## BEGIN

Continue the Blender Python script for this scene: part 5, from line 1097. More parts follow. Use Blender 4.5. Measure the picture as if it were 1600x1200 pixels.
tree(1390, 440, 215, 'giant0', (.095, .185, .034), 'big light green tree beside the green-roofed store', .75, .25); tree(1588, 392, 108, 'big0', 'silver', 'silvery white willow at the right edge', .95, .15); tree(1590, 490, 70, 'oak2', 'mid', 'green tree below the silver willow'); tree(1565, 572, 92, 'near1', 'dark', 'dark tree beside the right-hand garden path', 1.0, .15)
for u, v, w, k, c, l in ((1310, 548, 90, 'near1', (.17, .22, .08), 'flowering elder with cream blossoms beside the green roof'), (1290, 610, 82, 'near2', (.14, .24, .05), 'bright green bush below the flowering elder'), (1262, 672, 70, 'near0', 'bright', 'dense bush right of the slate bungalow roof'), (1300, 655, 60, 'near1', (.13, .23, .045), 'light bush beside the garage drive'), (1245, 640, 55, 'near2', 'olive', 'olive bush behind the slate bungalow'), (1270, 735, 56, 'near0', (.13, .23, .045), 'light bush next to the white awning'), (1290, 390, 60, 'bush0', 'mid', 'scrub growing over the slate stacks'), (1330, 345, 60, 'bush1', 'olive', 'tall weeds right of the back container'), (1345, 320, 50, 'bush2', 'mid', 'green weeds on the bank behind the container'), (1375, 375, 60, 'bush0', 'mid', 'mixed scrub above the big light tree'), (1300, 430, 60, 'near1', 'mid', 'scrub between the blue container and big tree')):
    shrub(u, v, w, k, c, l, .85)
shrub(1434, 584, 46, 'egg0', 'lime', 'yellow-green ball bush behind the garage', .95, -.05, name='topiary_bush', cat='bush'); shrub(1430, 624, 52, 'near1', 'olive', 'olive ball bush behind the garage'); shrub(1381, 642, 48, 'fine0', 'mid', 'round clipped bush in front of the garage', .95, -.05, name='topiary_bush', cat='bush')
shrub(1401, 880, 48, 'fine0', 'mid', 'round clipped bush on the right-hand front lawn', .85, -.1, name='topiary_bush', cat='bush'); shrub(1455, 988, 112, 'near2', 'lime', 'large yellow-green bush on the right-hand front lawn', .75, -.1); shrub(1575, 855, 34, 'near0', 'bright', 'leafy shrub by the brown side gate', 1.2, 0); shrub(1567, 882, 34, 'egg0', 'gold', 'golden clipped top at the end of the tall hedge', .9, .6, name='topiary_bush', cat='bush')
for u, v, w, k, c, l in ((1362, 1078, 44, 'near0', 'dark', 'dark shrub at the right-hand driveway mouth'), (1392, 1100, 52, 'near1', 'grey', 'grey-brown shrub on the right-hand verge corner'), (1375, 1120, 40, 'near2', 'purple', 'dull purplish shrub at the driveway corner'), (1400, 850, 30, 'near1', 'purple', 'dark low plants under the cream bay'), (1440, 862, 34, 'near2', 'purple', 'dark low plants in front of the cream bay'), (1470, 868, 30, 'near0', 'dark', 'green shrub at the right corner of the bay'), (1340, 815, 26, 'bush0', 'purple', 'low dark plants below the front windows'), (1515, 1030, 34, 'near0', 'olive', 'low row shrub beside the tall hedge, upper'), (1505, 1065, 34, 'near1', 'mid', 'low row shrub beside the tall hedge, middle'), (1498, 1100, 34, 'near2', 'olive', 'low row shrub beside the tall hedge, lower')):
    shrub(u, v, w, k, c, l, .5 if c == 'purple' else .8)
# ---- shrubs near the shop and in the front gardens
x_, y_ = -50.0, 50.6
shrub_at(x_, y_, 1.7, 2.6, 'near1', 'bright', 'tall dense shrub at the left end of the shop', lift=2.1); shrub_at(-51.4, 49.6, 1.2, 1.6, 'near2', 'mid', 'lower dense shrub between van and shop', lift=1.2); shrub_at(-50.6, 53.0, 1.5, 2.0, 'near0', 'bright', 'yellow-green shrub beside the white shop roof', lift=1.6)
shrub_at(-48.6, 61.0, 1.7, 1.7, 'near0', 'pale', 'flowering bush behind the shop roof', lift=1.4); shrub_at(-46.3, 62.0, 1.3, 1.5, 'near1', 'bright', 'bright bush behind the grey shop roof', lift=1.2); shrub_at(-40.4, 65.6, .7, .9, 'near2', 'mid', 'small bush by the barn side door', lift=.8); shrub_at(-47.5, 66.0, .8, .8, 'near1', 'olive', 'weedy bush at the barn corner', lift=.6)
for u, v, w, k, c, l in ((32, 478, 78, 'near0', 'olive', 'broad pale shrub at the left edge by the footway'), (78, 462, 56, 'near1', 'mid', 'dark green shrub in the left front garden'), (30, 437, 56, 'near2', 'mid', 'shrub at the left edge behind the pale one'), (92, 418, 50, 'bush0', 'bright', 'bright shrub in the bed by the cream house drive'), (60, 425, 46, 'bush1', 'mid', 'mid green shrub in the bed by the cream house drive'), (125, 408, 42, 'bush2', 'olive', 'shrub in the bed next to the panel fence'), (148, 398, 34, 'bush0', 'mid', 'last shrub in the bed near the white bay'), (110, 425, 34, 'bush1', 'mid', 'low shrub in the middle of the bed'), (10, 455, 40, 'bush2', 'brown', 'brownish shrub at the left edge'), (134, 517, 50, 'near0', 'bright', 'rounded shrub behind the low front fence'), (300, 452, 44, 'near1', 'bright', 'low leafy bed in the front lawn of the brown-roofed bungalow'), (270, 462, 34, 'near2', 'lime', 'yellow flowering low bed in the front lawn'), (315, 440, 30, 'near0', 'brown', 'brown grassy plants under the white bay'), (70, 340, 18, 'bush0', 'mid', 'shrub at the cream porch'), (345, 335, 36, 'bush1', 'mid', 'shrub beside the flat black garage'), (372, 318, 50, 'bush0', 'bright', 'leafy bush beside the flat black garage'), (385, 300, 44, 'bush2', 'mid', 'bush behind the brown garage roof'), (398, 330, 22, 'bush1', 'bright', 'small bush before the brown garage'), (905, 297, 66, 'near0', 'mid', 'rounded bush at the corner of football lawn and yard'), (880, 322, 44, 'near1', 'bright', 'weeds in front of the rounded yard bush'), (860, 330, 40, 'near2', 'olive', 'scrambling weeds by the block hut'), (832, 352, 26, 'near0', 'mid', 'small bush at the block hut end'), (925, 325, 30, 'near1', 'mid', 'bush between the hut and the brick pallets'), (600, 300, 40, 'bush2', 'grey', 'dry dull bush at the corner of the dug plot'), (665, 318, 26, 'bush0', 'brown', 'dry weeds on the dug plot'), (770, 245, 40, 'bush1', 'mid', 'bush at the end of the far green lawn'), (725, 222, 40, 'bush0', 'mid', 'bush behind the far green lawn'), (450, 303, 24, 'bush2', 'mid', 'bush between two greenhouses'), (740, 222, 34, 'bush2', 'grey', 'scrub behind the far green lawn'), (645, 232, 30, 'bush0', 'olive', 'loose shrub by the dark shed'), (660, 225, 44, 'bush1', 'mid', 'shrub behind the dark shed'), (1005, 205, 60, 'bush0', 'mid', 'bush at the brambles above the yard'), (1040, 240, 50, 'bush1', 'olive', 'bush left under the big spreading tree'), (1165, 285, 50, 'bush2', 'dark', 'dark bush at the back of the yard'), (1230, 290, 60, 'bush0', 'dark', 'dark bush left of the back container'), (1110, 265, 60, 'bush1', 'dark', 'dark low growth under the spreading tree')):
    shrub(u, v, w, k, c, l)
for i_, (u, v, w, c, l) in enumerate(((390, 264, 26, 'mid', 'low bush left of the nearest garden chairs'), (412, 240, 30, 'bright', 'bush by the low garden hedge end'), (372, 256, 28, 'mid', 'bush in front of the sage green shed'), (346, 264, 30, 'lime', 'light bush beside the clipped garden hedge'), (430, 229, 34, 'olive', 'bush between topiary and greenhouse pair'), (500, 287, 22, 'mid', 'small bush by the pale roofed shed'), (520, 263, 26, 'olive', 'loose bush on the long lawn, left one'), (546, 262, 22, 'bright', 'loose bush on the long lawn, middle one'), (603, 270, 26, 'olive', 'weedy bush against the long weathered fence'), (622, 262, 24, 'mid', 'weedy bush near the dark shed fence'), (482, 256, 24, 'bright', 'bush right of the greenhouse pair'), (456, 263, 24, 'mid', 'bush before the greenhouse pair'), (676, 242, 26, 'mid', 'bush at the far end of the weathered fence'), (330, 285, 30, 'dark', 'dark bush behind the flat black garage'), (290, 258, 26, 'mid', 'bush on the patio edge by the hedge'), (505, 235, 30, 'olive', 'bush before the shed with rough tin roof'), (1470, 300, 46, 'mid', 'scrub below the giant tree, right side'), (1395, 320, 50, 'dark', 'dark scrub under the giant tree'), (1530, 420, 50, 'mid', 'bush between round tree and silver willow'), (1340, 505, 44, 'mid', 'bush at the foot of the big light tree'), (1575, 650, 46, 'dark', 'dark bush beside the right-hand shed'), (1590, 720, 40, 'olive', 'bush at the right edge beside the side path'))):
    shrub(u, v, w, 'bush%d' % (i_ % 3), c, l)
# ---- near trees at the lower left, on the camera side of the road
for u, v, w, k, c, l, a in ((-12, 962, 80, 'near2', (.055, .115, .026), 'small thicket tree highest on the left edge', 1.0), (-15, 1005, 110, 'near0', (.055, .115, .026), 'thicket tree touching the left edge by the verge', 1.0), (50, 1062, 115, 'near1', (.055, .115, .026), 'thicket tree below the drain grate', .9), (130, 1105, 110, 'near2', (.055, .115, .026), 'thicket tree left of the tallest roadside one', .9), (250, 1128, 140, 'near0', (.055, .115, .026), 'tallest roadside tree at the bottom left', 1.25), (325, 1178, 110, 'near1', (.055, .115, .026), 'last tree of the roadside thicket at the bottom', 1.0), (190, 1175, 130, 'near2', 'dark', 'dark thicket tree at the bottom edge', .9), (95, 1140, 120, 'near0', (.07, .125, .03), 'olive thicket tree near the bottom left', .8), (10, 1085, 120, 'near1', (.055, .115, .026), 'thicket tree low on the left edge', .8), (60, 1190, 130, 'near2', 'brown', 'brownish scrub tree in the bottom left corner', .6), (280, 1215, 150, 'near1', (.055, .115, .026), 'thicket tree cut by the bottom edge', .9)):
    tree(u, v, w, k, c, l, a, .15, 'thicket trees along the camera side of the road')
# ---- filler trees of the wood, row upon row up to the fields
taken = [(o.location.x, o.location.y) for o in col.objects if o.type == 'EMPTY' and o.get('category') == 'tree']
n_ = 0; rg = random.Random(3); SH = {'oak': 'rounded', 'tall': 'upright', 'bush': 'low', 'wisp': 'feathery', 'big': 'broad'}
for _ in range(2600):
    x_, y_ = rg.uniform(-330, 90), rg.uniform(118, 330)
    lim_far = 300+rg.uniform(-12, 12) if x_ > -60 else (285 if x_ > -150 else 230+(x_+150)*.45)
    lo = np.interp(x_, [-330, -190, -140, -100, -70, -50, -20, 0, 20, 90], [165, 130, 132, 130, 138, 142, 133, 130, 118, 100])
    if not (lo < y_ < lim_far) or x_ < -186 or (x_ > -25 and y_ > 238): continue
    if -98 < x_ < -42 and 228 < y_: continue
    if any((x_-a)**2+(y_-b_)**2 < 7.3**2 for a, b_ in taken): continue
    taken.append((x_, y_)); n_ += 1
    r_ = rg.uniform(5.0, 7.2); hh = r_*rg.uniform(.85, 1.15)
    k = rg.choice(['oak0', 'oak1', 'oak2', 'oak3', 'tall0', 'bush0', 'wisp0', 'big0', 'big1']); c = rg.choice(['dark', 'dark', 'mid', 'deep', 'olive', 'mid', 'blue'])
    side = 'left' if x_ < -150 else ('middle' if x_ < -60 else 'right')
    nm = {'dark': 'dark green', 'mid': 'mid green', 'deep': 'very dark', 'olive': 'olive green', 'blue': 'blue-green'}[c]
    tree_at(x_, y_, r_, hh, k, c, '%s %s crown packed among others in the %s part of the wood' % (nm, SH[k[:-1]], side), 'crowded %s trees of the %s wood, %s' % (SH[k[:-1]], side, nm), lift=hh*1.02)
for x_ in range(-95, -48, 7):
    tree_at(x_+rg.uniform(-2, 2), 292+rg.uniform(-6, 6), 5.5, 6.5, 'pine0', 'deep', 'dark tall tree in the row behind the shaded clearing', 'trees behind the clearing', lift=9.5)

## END

GIVEN REQUEST:
Select and copy each line from the data that includes the word "part".

EXPECTED ANSWER:
Continue the Blender Python script for this scene: part 5, from line 1097. More parts follow. Use Blender 4.5. Measure the picture as if it were 1600x1200 pixels.
    tree_at(x_, y_, r_, hh, k, c, '%s %s crown packed among others in the %s part of the wood' % (nm, SH[k[:-1]], side), 'crowded %s trees of the %s wood, %s' % (SH[k[:-1]], side, nm), lift=hh*1.02)